* Records to process

--- Start ---

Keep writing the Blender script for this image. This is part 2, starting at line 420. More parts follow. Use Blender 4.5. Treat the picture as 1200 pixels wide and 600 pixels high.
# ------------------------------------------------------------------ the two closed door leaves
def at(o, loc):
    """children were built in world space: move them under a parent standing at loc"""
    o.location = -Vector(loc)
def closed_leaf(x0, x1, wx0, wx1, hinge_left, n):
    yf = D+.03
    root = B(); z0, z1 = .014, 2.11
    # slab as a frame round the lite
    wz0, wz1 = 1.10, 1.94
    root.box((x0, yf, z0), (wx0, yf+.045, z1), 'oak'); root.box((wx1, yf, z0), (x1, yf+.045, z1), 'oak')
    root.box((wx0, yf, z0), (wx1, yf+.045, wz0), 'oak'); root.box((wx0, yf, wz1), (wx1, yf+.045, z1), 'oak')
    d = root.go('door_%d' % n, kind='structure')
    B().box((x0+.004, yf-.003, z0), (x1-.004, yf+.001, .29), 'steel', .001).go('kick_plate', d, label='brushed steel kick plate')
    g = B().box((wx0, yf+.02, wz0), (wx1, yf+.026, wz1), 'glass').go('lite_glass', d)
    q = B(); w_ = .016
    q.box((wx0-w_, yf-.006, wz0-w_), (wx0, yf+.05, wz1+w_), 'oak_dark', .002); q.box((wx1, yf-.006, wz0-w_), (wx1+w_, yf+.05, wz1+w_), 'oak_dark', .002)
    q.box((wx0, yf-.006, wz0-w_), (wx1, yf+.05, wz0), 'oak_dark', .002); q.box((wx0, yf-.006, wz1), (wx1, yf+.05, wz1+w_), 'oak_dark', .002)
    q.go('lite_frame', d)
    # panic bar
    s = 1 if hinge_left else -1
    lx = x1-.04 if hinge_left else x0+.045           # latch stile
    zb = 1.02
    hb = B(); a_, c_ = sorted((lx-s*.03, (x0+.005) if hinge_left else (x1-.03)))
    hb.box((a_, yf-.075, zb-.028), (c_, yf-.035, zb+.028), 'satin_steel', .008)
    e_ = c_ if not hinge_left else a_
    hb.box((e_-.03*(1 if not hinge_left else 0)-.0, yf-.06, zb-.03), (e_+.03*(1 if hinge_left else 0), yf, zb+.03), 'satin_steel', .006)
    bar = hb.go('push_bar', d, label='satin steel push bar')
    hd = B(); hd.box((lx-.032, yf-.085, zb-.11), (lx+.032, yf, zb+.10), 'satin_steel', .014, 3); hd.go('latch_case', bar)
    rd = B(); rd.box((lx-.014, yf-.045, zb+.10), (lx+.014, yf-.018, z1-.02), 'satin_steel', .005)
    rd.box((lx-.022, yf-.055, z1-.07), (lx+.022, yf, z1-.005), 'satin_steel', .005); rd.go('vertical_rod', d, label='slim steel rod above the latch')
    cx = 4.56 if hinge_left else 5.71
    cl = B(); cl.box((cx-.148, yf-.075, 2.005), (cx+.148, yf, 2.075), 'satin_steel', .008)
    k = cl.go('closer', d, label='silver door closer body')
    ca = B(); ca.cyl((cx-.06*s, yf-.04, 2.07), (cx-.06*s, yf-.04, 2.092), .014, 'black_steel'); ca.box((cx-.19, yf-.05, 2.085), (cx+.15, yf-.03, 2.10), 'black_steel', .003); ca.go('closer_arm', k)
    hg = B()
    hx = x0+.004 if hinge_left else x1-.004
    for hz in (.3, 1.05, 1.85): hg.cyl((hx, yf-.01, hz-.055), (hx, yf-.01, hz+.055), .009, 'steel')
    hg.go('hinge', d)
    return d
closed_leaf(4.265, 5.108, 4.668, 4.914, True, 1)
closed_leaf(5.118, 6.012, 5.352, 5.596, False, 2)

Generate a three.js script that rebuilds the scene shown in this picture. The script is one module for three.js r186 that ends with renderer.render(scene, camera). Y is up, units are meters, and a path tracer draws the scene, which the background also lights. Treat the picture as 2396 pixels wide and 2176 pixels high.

--- End ---

* Problem details
Output each entry precisely as given.

* Reply
Keep writing the Blender script for this image. This is part 2, starting at line 420. More parts follow. Use Blender 4.5. Treat the picture as 1200 pixels wide and 600 pixels high.
# ------------------------------------------------------------------ the two closed door leaves
def at(o, loc):
    """children were built in world space: move them under a parent standing at loc"""
    o.location = -Vector(loc)
def closed_leaf(x0, x1, wx0, wx1, hinge_left, n):
    yf = D+.03
    root = B(); z0, z1 = .014, 2.11
    # slab as a frame round the lite
    wz0, wz1 = 1.10, 1.94
    root.box((x0, yf, z0), (wx0, yf+.045, z1), 'oak'); root.box((wx1, yf, z0), (x1, yf+.045, z1), 'oak')
    root.box((wx0, yf, z0), (wx1, yf+.045, wz0), 'oak'); root.box((wx0, yf, wz1), (wx1, yf+.045, z1), 'oak')
    d = root.go('door_%d' % n, kind='structure')
    B().box((x0+.004, yf-.003, z0), (x1-.004, yf+.001, .29), 'steel', .001).go('kick_plate', d, label='brushed steel kick plate')
    g = B().box((wx0, yf+.02, wz0), (wx1, yf+.026, wz1), 'glass').go('lite_glass', d)
    q = B(); w_ = .016
    q.box((wx0-w_, yf-.006, wz0-w_), (wx0, yf+.05, wz1+w_), 'oak_dark', .002); q.box((wx1, yf-.006, wz0-w_), (wx1+w_, yf+.05, wz1+w_), 'oak_dark', .002)
    q.box((wx0, yf-.006, wz0-w_), (wx1, yf+.05, wz0), 'oak_dark', .002); q.box((wx0, yf-.006, wz1), (wx1, yf+.05, wz1+w_), 'oak_dark', .002)
    q.go('lite_frame', d)
    # panic bar
    s = 1 if hinge_left else -1
    lx = x1-.04 if hinge_left else x0+.045           # latch stile
    zb = 1.02
    hb = B(); a_, c_ = sorted((lx-s*.03, (x0+.005) if hinge_left else (x1-.03)))
    hb.box((a_, yf-.075, zb-.028), (c_, yf-.035, zb+.028), 'satin_steel', .008)
    e_ = c_ if not hinge_left else a_
    hb.box((e_-.03*(1 if not hinge_left else 0)-.0, yf-.06, zb-.03), (e_+.03*(1 if hinge_left else 0), yf, zb+.03), 'satin_steel', .006)
    bar = hb.go('push_bar', d, label='satin steel push bar')
    hd = B(); hd.box((lx-.032, yf-.085, zb-.11), (lx+.032, yf, zb+.10), 'satin_steel', .014, 3); hd.go('latch_case', bar)
    rd = B(); rd.box((lx-.014, yf-.045, zb+.10), (lx+.014, yf-.018, z1-.02), 'satin_steel', .005)
    rd.box((lx-.022, yf-.055, z1-.07), (lx+.022, yf, z1-.005), 'satin_steel', .005); rd.go('vertical_rod', d, label='slim steel rod above the latch')
    cx = 4.56 if hinge_left else 5.71
    cl = B(); cl.box((cx-.148, yf-.075, 2.005), (cx+.148, yf, 2.075), 'satin_steel', .008)
    k = cl.go('closer', d, label='silver door closer body')
    ca = B(); ca.cyl((cx-.06*s, yf-.04, 2.07), (cx-.06*s, yf-.04, 2.092), .014, 'black_steel'); ca.box((cx-.19, yf-.05, 2.085), (cx+.15, yf-.03, 2.10), 'black_steel', .003); ca.go('closer_arm', k)
    hg = B()
    hx = x0+.004 if hinge_left else x1-.004
    for hz in (.3, 1.05, 1.85): hg.cyl((hx, yf-.01, hz-.055), (hx, yf-.01, hz+.055), .009, 'steel')
    hg.go('hinge', d)
    return d
closed_leaf(4.265, 5.108, 4.668, 4.914, True, 1)
closed_leaf(5.118, 6.012, 5.352, 5.596, False, 2)

Generate a three.js script that rebuilds the scene shown in this picture. The script is one module for three.js r186 that ends with renderer.render(scene, camera). Y is up, units are meters, and a path tracer draws the scene, which the background also lights. Treat the picture as 2396 pixels wide and 2176 pixels high.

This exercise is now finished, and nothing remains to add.